### [TASK DESCRIPTION]
Print the listing below in its entirety, character for character.

### [MATERIAL]

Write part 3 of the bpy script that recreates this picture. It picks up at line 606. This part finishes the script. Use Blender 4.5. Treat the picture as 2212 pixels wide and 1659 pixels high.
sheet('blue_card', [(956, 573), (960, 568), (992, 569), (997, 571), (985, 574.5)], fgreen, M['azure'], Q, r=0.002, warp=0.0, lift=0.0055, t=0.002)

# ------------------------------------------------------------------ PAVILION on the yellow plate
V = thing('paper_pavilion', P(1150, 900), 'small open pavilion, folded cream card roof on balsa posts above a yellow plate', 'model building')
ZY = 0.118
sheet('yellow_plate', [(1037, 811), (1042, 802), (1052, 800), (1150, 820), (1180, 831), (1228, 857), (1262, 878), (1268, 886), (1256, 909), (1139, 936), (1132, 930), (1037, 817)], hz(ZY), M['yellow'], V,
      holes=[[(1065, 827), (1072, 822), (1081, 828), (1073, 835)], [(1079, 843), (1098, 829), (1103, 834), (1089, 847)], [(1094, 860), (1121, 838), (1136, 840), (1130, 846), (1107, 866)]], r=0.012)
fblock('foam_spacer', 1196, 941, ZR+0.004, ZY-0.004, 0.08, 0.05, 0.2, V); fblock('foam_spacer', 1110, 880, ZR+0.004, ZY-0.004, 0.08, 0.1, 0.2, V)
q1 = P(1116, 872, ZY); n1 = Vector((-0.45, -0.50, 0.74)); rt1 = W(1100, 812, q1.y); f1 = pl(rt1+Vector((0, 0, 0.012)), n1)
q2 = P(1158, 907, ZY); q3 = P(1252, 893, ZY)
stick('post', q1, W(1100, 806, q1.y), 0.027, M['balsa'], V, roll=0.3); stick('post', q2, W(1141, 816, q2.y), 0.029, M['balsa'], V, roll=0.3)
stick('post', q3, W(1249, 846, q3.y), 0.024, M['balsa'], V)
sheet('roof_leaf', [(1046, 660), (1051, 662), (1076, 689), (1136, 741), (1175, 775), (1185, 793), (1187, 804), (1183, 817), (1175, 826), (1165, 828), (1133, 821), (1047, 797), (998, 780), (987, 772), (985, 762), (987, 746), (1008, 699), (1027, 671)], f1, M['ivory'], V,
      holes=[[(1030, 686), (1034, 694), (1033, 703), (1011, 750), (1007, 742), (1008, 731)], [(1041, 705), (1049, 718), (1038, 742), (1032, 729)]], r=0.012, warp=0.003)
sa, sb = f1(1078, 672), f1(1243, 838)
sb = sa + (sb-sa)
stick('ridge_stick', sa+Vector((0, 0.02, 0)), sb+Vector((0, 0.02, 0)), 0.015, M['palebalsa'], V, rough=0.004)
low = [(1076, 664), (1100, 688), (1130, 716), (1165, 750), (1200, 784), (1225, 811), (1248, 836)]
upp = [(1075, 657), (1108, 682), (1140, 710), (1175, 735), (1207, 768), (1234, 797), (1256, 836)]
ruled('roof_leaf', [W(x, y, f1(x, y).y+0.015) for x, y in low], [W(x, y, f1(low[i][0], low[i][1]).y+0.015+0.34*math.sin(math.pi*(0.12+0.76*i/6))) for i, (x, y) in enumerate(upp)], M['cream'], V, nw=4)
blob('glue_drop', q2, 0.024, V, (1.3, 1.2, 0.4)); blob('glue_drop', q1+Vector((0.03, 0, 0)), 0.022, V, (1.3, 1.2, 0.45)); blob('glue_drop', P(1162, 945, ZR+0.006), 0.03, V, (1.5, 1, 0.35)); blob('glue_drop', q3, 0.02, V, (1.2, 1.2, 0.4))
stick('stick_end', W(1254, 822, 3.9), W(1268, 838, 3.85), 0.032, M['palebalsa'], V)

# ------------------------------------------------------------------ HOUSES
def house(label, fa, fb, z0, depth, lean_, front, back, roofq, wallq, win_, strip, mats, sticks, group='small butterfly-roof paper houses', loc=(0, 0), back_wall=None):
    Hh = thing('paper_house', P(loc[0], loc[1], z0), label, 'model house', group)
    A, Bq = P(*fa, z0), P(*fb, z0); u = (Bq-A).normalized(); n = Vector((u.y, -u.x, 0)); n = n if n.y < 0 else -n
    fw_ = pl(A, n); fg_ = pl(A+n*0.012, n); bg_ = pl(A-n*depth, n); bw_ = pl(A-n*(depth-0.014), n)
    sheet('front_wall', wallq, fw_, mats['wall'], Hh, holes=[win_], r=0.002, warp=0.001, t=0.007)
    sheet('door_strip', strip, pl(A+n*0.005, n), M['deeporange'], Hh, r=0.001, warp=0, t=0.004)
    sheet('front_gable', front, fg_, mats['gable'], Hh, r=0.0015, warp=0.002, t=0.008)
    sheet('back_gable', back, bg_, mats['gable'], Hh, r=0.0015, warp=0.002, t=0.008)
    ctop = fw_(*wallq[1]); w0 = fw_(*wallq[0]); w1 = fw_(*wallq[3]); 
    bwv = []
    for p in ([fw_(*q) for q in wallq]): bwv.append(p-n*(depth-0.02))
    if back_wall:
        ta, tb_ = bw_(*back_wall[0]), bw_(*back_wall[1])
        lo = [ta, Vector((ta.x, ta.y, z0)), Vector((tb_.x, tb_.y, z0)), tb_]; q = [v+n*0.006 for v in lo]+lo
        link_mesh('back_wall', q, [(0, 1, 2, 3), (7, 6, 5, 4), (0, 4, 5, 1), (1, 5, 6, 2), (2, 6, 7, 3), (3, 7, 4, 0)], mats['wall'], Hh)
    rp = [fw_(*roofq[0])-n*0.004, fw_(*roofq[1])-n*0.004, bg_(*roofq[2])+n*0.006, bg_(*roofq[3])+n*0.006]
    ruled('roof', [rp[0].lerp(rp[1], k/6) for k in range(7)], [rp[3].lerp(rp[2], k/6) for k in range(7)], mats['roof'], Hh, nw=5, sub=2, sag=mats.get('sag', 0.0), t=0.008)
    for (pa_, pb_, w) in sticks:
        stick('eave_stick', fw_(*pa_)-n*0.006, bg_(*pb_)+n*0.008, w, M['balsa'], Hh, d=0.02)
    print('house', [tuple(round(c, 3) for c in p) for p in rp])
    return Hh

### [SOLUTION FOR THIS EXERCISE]
Write part 3 of the bpy script that recreates this picture. It picks up at line 606. This part finishes the script. Use Blender 4.5. Treat the picture as 2212 pixels wide and 1659 pixels high.
sheet('blue_card', [(956, 573), (960, 568), (992, 569), (997, 571), (985, 574.5)], fgreen, M['azure'], Q, r=0.002, warp=0.0, lift=0.0055, t=0.002)

# ------------------------------------------------------------------ PAVILION on the yellow plate
V = thing('paper_pavilion', P(1150, 900), 'small open pavilion, folded cream card roof on balsa posts above a yellow plate', 'model building')
ZY = 0.118
sheet('yellow_plate', [(1037, 811), (1042, 802), (1052, 800), (1150, 820), (1180, 831), (1228, 857), (1262, 878), (1268, 886), (1256, 909), (1139, 936), (1132, 930), (1037, 817)], hz(ZY), M['yellow'], V,
      holes=[[(1065, 827), (1072, 822), (1081, 828), (1073, 835)], [(1079, 843), (1098, 829), (1103, 834), (1089, 847)], [(1094, 860), (1121, 838), (1136, 840), (1130, 846), (1107, 866)]], r=0.012)
fblock('foam_spacer', 1196, 941, ZR+0.004, ZY-0.004, 0.08, 0.05, 0.2, V); fblock('foam_spacer', 1110, 880, ZR+0.004, ZY-0.004, 0.08, 0.1, 0.2, V)
q1 = P(1116, 872, ZY); n1 = Vector((-0.45, -0.50, 0.74)); rt1 = W(1100, 812, q1.y); f1 = pl(rt1+Vector((0, 0, 0.012)), n1)
q2 = P(1158, 907, ZY); q3 = P(1252, 893, ZY)
stick('post', q1, W(1100, 806, q1.y), 0.027, M['balsa'], V, roll=0.3); stick('post', q2, W(1141, 816, q2.y), 0.029, M['balsa'], V, roll=0.3)
stick('post', q3, W(1249, 846, q3.y), 0.024, M['balsa'], V)
sheet('roof_leaf', [(1046, 660), (1051, 662), (1076, 689), (1136, 741), (1175, 775), (1185, 793), (1187, 804), (1183, 817), (1175, 826), (1165, 828), (1133, 821), (1047, 797), (998, 780), (987, 772), (985, 762), (987, 746), (1008, 699), (1027, 671)], f1, M['ivory'], V,
      holes=[[(1030, 686), (1034, 694), (1033, 703), (1011, 750), (1007, 742), (1008, 731)], [(1041, 705), (1049, 718), (1038, 742), (1032, 729)]], r=0.012, warp=0.003)
sa, sb = f1(1078, 672), f1(1243, 838)
sb = sa + (sb-sa)
stick('ridge_stick', sa+Vector((0, 0.02, 0)), sb+Vector((0, 0.02, 0)), 0.015, M['palebalsa'], V, rough=0.004)
low = [(1076, 664), (1100, 688), (1130, 716), (1165, 750), (1200, 784), (1225, 811), (1248, 836)]
upp = [(1075, 657), (1108, 682), (1140, 710), (1175, 735), (1207, 768), (1234, 797), (1256, 836)]
ruled('roof_leaf', [W(x, y, f1(x, y).y+0.015) for x, y in low], [W(x, y, f1(low[i][0], low[i][1]).y+0.015+0.34*math.sin(math.pi*(0.12+0.76*i/6))) for i, (x, y) in enumerate(upp)], M['cream'], V, nw=4)
blob('glue_drop', q2, 0.024, V, (1.3, 1.2, 0.4)); blob('glue_drop', q1+Vector((0.03, 0, 0)), 0.022, V, (1.3, 1.2, 0.45)); blob('glue_drop', P(1162, 945, ZR+0.006), 0.03, V, (1.5, 1, 0.35)); blob('glue_drop', q3, 0.02, V, (1.2, 1.2, 0.4))
stick('stick_end', W(1254, 822, 3.9), W(1268, 838, 3.85), 0.032, M['palebalsa'], V)

# ------------------------------------------------------------------ HOUSES
def house(label, fa, fb, z0, depth, lean_, front, back, roofq, wallq, win_, strip, mats, sticks, group='small butterfly-roof paper houses', loc=(0, 0), back_wall=None):
    Hh = thing('paper_house', P(loc[0], loc[1], z0), label, 'model house', group)
    A, Bq = P(*fa, z0), P(*fb, z0); u = (Bq-A).normalized(); n = Vector((u.y, -u.x, 0)); n = n if n.y < 0 else -n
    fw_ = pl(A, n); fg_ = pl(A+n*0.012, n); bg_ = pl(A-n*depth, n); bw_ = pl(A-n*(depth-0.014), n)
    sheet('front_wall', wallq, fw_, mats['wall'], Hh, holes=[win_], r=0.002, warp=0.001, t=0.007)
    sheet('door_strip', strip, pl(A+n*0.005, n), M['deeporange'], Hh, r=0.001, warp=0, t=0.004)
    sheet('front_gable', front, fg_, mats['gable'], Hh, r=0.0015, warp=0.002, t=0.008)
    sheet('back_gable', back, bg_, mats['gable'], Hh, r=0.0015, warp=0.002, t=0.008)
    ctop = fw_(*wallq[1]); w0 = fw_(*wallq[0]); w1 = fw_(*wallq[3]); 
    bwv = []
    for p in ([fw_(*q) for q in wallq]): bwv.append(p-n*(depth-0.02))
    if back_wall:
        ta, tb_ = bw_(*back_wall[0]), bw_(*back_wall[1])
        lo = [ta, Vector((ta.x, ta.y, z0)), Vector((tb_.x, tb_.y, z0)), tb_]; q = [v+n*0.006 for v in lo]+lo
        link_mesh('back_wall', q, [(0, 1, 2, 3), (7, 6, 5, 4), (0, 4, 5, 1), (1, 5, 6, 2), (2, 6, 7, 3), (3, 7, 4, 0)], mats['wall'], Hh)
    rp = [fw_(*roofq[0])-n*0.004, fw_(*roofq[1])-n*0.004, bg_(*roofq[2])+n*0.006, bg_(*roofq[3])+n*0.006]
    ruled('roof', [rp[0].lerp(rp[1], k/6) for k in range(7)], [rp[3].lerp(rp[2], k/6) for k in range(7)], mats['roof'], Hh, nw=5, sub=2, sag=mats.get('sag', 0.0), t=0.008)
    for (pa_, pb_, w) in sticks:
        stick('eave_stick', fw_(*pa_)-n*0.006, bg_(*pb_)+n*0.008, w, M['balsa'], Hh, d=0.02)
    print('house', [tuple(round(c, 3) for c in p) for p in rp])
    return Hh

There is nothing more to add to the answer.